Despite the many shortcomings in the German tank industry in 1942, by the winter of 1942–43 the Ostheer panzer force was in better shape than it had been in the previous winter. The industry had managed to come up with many small innovations to keep the panzer force running even in the depths of Russian winters. The introduction of new antifreeze solutions and lubricants kept them moving in the winter months. The manufacture of Winterketten (winter tracks) with extended end connectors gave the PzKpfw III and PzKpfw IV similar or better traction in the snow than their Soviet counterparts. But there were still not enough German tanks for the vast battlefront in Russia.


One of the mysteries of the quantity versus quality approach to tank production was the role of poor intelligence on both sides. It is possible that German underestimation of Soviet tank production led Berlin to be complacent about the need for greater panzer production in 1941–42. Likewise, Soviet overestimation of German production may have been a contributory cause in pushing for very extravagant production rates.

The German FHO badly underestimated Soviet production capacity in the early war years. In 1942, FHO estimated that Soviet tank forces had gained 19,000 tanks (14,500 manufactured plus 4,500 Lend-Lease) when in fact production had been 24,589 plus 3,914 Lend-Lease tanks for a total of 28,503, a discrepancy of almost 10,000 tanks. FHO also underestimated Soviet tank holdings at the start of 1942, so after estimating 17,330 Soviet tanks lost in 1942, they assessed the Red Army tank strength as 5,640 at the start of 1943 instead of the actual 20,600.35

In the Soviet case, the Red Army’s GRU (Main Intelligence Directorate) grossly overestimated German tank production in the early war years by a factor of five. These exaggerated numbers may not have seemed so wildly improbable since the GRU also grossly overestimated German tank losses by more than four-fold.36

The impact of bad intelligence on tank production requirements has not been widely explored, and this book is the first to have even raised the issue.
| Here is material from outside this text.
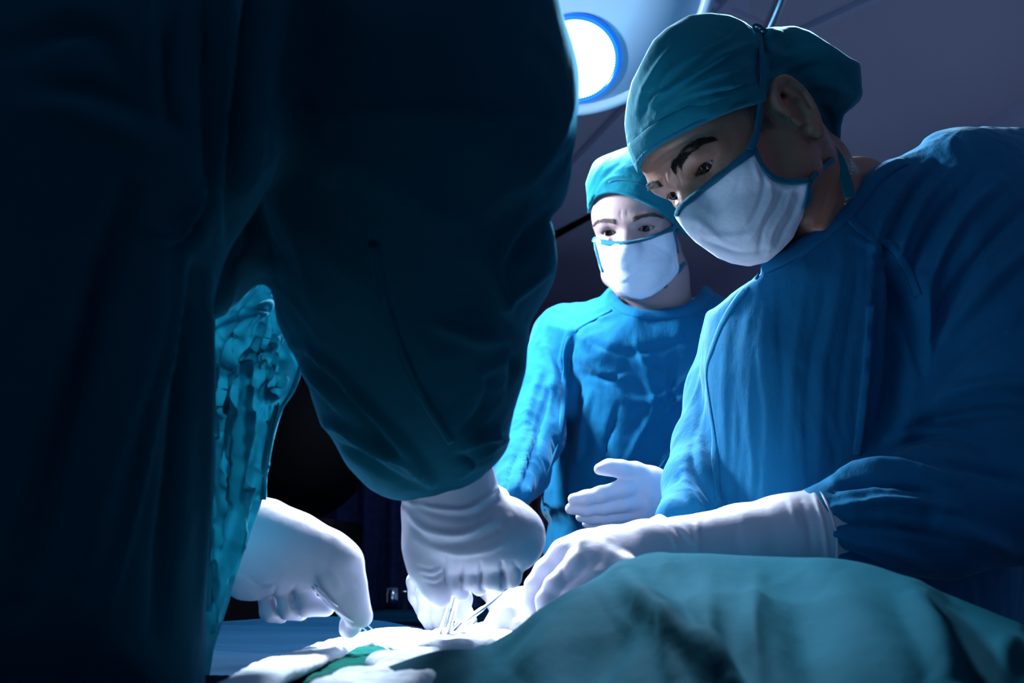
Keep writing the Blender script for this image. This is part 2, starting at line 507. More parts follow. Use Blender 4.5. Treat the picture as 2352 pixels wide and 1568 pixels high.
class Head:
    """x to the subject's left, y to the back, z up; origin between the eyes."""
    def __init__(s, pos, R, gaze, lid=.0042, wide=1.0, brow=.009, ear=1.0, earrot=0, jaw=1.0, jw=1.0):
        s.jaw = jaw; s.jw = jw
        s.p = np.array(pos); s.R = np.array(R); s.gaze = gaze; s.lid = lid; s.wide = wide; s.brow = brow; s.earS = ear; s.earrot = earrot

    def C(s, x, y, z):
        return s.p + s.R @ np.array([x, y, z])

    def build(s, v, ears=True):
        w_ = s.wide

        def ch(pts, k=.01, mode='add'):
            v.chain([(s.C(*q[:3]), q[3]) for q in pts], k, mode)

        def el(cn, r, k=.01, mode='add', R=None):
            v.ell(s.C(*cn), r, s.R if R is None else s.R @ R, k, mode)
        el((0, .088, .030), (.076 * w_, .097, .090), .01)
        el((0, .035, .030), (.062 * w_, .047, .062), .03)
        el((0, .048, -.040), (.056 * w_, .052, .070), .025)
        for x in (-1, 1):
            el((x * .040, .030, -.032), (.024, .026, .022), .018)             # cheekbone
            ch([(x * .060 * s.jw, .085, -.030, .018), (x * .055 * s.jw, .078, -.070 * s.jaw, .018), (x * .020, .016, -.096 * s.jaw, .016)], .02)   # jaw
            el((x * .032, -.014, -.003), (.020, .016, .0135), .010, 'sub')    # socket
            ch([(x * .050, .014, .010, .008), (x * .036, .000, .0165, s.brow), (x * .016, -.004, .014, s.brow), (0, -.0035, .012, .008)], .012)
        ch([(0, .010, -.097 * s.jaw, .018), (0, .012, -.085 * s.jaw, .02)], .02)
        ch([(0, -.004, .004, .0068), (0, -.012, -.014, .0075), (0, -.024, -.036, .0105), (0, -.024, -.042, .011)], .010)
        for x in (-1, 1):
            ch([(x * .012, -.012, -.042, .007), (x * .006, -.018, -.044, .006)], .007)
            ch([(x * .006, -.004, .002, .004), (x * .012, .002, -.012, .005)], .010)
            # lids
            e = np.array([x * .032, .0125, 0.])
            el(e, (.0140, .0140, .0138), .004)
            lid = s.lid

            def almond(X, Y, Z, e=e, x=x):
                q = [X - s.p[0], Y - s.p[1], Z - s.p[2]]
                h = [q[0] * s.R[0, i] + q[1] * s.R[1, i] + q[2] * s.R[2, i] for i in range(3)]
                a = (h[0] - e[0]) * x; zz = h[2] + .0015 - a * .06
                t = np.clip(1 - (a / .0140) ** 2, -1, 1)
                up = zz - lid * np.sign(t) * np.abs(t) ** .8
                dn = -zz - .0048 * np.sign(t) * np.abs(t) ** 1.1
                return np.maximum(np.maximum(up, dn), h[1] - .0125)
            ce = s.C(*e)
            v.op(almond, ce - .018, ce + .018, .0008, 'sub')
            ch([(x * .018, .001, .0115, .0028), (x * .032, -.004, .0125, .0032), (x * .046, .004, .008, .0028)], .006)   # upper lid fold
            ch([(x * .020, .0015, -.0115, .0022), (x * .033, -.0005, -.0135, .0024), (x * .044, .006, -.010, .0020)], .005)
        if ears:
            for x in (-1, 1): s.ear(v, x)

    def ear(s, v, x):
        S = s.earS; R0 = rotv((1, 0, 0), s.earrot)

        def q(u, w_, o):   # u back, w up, o out
            p = R0 @ np.array([0, u * S, w_ * S])
            return s.C(x * (.0745 * s.wide + .006 + o + u * .22), .090 + p[1] * .86, -.012 + p[2])
        v.chain([(q(.004, .010, -.006), .010 * S), (q(.010, -.010, -.006), .009 * S)], .012)
        path = [(-.008, .004), (-.009, .016), (-.002, .029), (.010, .034), (.021, .028), (.024, .012), (.021, -.004), (.014, -.018), (.006, -.028)]
        P = curve([(a, b) for a, b in path], 3)
        v.chain([(q(a, b, .006), .0034 * S) for a, b in P], .002)
        v.chain([(q(a * .8, b * .9, .000), .0040 * S) for a, b in P[3:]], .006)              # plate behind the helix
        v.chain([(q(.012, .020, .0035), .0034), (q(.014, .006, .0045), .0036), (q(.009, -.010, .004), .0036)], .004)   # antihelix
        v.chain([(q(.002, -.024, .002), .0058 * S), (q(.004, -.031, .003), .0060 * S)], .006)     # lobe
        v.chain([(q(-.006, -.010, .004), .0040), (q(-.007, -.004, .004), .0036)], .004)          # tragus
        v.chain([(q(.002, -.006, .009), .0072), (q(.005, .004, .009), .0075)], .003, 'sub')
        v.chain([(q(.004, .026, .009), .0030), (q(.015, .022, .009), .0034), (q(.019, .008, .009), .0030), (q(.015, -.008, .008), .0024)], .002, 'sub')

    def eye(s, x, parent, m):
        R = .0125; cen = s.C(x * .032, .0125, 0); g = np.array(s.gaze, float); g /= np.linalg.norm(g)
        n1, n2 = 48, 36; V = []; Q = []; ga = []
        t1 = np.cross(g, [0, 0, 1.]); t1 /= np.linalg.norm(t1); t2 = np.cross(t1, g)
        for i in range(n2 + 1):
            th = math.pi * i / n2 * (1 if i > 0 else 1)
            for j in range(n1):
                ph = 2 * math.pi * j / n1
                d = g * math.cos(th) + (t1 * math.cos(ph) + t2 * math.sin(ph)) * math.sin(th)
                V.append(cen + s.R @ (d * (R + .0006 * math.exp(-(th / .45) ** 2)))); ga.append(max(0, math.cos(th)))
        for i in range(n2):
            for j in range(n1): Q.append((i * n1 + j, (i + 1) * n1 + j, (i + 1) * n1 + (j + 1) % n1, i * n1 + (j + 1) % n1))
        o = mk('eye', np.array(V), np.array(Q), m, parent)
        a = o.data.attributes.new('gaze', 'FLOAT', 'POINT'); a.data.foreach_set('value', ga[:len(o.data.vertices)])
        return o

    def hairs(s, surf_t, pts, n, ln, wid, dirn, r, spread=.35, seed=1, scat=0):
        """Short hairs on the skin: pts in head space (x,y,z) spine; rooted on the skin by nearest point."""
        rr = random.Random(seed); P = curve(pts, 8); V = []; Q = []
        for i in range(n):
            t = rr.random() * (len(P) - 1); k = int(t); p = P[k] * (1 - t + k) + P[min(k + 1, len(P) - 1)] * (t - k)
            ww = wid * (1 - .6 * (t / len(P)) ** 2)
            p = p + np.array([0, rr.uniform(-1, 1) * scat, rr.uniform(-1, 1) * ww])
            loc, no, _, _ = surf_t.find_nearest(Vector(s.C(*p)))
            loc = np.array(loc); no = np.array(no)
            if callable(dirn): d = s.R @ np.array(dirn(t / len(P)))
            else: d = s.R @ np.array(dirn, float)
            d = d + np.array([rr.uniform(-1, 1) for _ in range(3)]) * spread
            d = d - no * (d @ no) * .85 + no * .25; d /= np.linalg.norm(d)
            l = ln * rr.uniform(.6, 1.1); sd = np.cross(d, no); sd /= np.linalg.norm(sd)
            a = loc - no * .0004; b = loc + d * l * .5 + no * .0006; e = loc + d * l
            o = len(V)
            V += [a + sd * r, a - sd * r, a + no * r, b + sd * r * .8, b - sd * r * .8, b + no * r * .8, e]
            Q += [(o, o + 1, o + 4, o + 3), (o + 1, o + 2, o + 5, o + 4), (o + 2, o, o + 3, o + 5), (o + 3, o + 4, o + 6), (o + 4, o + 5, o + 6), (o + 5, o + 3, o + 6)]
        return np.array(V), Q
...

This is something of a “chicken-and-egg” dilemma. Which came first, the bad intelligence estimate or the production requirements? It is possible that the production priorities of both armies were established by their own internal dynamics, regardless of bad intelligence. In this case, the intelligence estimates may have been fostered by one of the classic intelligence blunders—mirror imaging. The Red Army may have presumed that German production was on a scale similar to Soviet production, hence the gross exaggerations. This is a mystery that requires more research.
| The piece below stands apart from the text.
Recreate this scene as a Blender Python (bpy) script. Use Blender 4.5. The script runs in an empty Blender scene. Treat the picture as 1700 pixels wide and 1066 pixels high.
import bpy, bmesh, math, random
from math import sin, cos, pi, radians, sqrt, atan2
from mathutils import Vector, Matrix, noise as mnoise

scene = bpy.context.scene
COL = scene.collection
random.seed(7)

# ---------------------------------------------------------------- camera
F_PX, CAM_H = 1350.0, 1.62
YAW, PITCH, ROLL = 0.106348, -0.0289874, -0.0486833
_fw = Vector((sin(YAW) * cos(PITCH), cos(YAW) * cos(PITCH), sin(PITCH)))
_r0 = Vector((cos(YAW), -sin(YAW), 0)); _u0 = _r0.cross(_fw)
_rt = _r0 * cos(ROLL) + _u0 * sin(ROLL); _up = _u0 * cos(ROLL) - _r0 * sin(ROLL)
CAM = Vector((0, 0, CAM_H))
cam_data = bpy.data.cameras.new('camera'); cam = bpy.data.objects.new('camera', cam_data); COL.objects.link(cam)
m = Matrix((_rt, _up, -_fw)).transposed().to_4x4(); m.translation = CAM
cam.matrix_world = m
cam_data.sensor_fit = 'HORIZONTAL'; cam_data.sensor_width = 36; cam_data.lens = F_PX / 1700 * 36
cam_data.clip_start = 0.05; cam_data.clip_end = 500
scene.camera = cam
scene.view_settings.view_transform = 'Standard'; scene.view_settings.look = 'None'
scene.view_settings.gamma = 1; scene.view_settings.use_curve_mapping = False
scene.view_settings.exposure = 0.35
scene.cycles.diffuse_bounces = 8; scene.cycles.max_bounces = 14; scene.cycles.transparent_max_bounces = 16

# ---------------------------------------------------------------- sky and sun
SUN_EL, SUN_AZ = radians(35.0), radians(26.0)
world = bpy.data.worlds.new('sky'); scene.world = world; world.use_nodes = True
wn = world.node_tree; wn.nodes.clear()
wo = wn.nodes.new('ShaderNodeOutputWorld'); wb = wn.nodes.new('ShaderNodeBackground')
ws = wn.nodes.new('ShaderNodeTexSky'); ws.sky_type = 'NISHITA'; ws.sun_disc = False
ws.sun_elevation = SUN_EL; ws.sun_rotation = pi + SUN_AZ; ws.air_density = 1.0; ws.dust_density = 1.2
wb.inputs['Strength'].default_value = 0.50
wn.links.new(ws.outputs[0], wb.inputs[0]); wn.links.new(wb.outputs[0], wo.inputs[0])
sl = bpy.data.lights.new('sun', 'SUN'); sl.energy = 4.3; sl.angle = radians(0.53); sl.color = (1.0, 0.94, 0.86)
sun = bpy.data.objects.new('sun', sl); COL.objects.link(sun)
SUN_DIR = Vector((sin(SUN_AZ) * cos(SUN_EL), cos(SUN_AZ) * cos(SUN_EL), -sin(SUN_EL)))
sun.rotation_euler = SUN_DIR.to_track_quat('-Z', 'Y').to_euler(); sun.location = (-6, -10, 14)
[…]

By 1942, the T-34 tank was slipping in combat performance compared to its German adversaries; it no longer enjoyed the same clear-cut superiority as in 1941. As detailed above, shortcuts in its manufacture degraded its performance and self-imposed restrictions on improvements doomed it to diminishing effectiveness against German tanks. In contrast, the decision to up-gun and up-armor the PzKpfw IV gave it the firepower to deal with the T-34. At the same time, German tanks still maintained an edge in the less tangible aspects of tank performance, especially crew situational awareness, command and control, and durability. The nods for Tanker’s Choice and Commander’s Choice both go to the PzKpfw IV Ausf. G.
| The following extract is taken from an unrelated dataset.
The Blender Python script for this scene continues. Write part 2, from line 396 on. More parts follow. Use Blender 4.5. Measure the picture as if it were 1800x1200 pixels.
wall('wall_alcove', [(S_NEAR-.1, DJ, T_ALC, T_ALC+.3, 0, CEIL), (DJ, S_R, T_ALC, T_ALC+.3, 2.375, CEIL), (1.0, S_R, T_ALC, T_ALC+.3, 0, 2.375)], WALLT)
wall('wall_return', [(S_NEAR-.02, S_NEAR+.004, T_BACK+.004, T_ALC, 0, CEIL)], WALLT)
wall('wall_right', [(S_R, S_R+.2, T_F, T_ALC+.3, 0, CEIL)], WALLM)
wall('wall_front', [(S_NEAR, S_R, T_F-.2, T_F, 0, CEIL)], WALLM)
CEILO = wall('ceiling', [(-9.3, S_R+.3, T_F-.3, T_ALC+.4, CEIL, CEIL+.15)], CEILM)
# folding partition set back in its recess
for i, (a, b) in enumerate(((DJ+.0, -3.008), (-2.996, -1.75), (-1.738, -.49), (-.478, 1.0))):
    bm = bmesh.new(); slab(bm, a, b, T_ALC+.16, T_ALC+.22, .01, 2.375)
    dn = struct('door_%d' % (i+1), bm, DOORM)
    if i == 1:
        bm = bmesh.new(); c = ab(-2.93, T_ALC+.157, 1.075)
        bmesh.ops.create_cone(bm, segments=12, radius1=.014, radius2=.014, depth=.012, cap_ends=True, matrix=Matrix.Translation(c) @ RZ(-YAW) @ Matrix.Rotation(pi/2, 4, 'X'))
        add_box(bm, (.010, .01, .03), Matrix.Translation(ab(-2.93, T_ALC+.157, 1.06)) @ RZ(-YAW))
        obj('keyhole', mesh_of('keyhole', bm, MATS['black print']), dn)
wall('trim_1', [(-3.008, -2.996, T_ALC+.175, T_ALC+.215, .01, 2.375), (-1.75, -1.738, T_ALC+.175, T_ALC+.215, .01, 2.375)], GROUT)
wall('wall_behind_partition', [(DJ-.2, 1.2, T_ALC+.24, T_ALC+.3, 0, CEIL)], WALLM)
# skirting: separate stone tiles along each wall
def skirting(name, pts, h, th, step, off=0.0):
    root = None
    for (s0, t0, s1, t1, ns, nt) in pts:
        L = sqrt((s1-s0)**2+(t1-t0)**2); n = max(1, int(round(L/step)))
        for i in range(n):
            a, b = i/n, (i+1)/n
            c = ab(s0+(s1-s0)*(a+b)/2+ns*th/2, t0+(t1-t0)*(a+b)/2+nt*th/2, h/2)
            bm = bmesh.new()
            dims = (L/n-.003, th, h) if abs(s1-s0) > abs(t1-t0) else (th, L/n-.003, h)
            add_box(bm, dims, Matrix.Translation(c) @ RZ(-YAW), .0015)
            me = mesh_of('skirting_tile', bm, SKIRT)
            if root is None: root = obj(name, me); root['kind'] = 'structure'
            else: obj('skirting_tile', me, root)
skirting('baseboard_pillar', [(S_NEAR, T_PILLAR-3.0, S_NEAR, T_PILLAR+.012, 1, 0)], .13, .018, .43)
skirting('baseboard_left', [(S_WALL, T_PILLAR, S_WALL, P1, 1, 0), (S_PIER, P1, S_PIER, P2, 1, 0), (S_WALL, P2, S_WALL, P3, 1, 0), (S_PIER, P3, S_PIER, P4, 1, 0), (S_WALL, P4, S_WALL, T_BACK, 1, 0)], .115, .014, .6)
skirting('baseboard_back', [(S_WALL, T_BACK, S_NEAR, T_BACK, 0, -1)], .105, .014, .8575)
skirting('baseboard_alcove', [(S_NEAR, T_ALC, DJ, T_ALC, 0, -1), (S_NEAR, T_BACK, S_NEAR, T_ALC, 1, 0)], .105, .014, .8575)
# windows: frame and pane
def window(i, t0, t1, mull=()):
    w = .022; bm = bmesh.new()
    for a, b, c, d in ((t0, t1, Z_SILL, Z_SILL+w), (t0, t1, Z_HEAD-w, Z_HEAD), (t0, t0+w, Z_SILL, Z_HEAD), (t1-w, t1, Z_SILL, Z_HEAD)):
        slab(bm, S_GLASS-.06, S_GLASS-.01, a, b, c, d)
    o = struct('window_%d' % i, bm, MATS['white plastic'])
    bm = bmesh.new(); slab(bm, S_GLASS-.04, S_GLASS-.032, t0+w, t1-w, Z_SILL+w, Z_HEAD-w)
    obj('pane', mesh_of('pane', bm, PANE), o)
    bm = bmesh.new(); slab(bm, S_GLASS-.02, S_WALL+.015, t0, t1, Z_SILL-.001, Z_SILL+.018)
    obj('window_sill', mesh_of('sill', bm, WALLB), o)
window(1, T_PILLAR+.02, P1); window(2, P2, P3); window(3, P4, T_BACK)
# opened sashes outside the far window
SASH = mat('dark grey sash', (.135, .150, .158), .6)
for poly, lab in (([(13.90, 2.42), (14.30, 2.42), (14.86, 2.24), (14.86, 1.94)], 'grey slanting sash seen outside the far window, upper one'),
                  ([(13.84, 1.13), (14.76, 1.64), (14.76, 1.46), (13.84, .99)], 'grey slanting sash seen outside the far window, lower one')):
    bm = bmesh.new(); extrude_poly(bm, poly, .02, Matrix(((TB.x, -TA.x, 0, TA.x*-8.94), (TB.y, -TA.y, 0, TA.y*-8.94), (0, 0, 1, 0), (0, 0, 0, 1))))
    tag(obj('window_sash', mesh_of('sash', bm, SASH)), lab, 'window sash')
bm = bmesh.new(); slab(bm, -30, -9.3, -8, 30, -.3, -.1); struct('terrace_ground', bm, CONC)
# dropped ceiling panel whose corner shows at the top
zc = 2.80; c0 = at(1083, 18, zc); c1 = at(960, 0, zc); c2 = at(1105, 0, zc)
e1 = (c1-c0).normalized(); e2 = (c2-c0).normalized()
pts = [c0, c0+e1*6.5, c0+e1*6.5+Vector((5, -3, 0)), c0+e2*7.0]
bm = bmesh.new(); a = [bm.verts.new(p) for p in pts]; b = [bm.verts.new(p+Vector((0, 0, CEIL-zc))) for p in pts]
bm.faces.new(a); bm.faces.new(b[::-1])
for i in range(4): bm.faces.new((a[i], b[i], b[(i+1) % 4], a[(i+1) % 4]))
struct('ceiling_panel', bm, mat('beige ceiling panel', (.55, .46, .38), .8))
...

For Tiger enthusiasts in the reading audience, I have not considered this type in this chapter because it appeared too late in 1942 and in too small a number to have had any measurable impact. It will be covered in detail in Chapter 7.


A PzKpfw IV Ausf. G during the fighting in the winter of 1942–43. This tank is fitted with Ostketten, a widened track intended to provide better traction in the snow.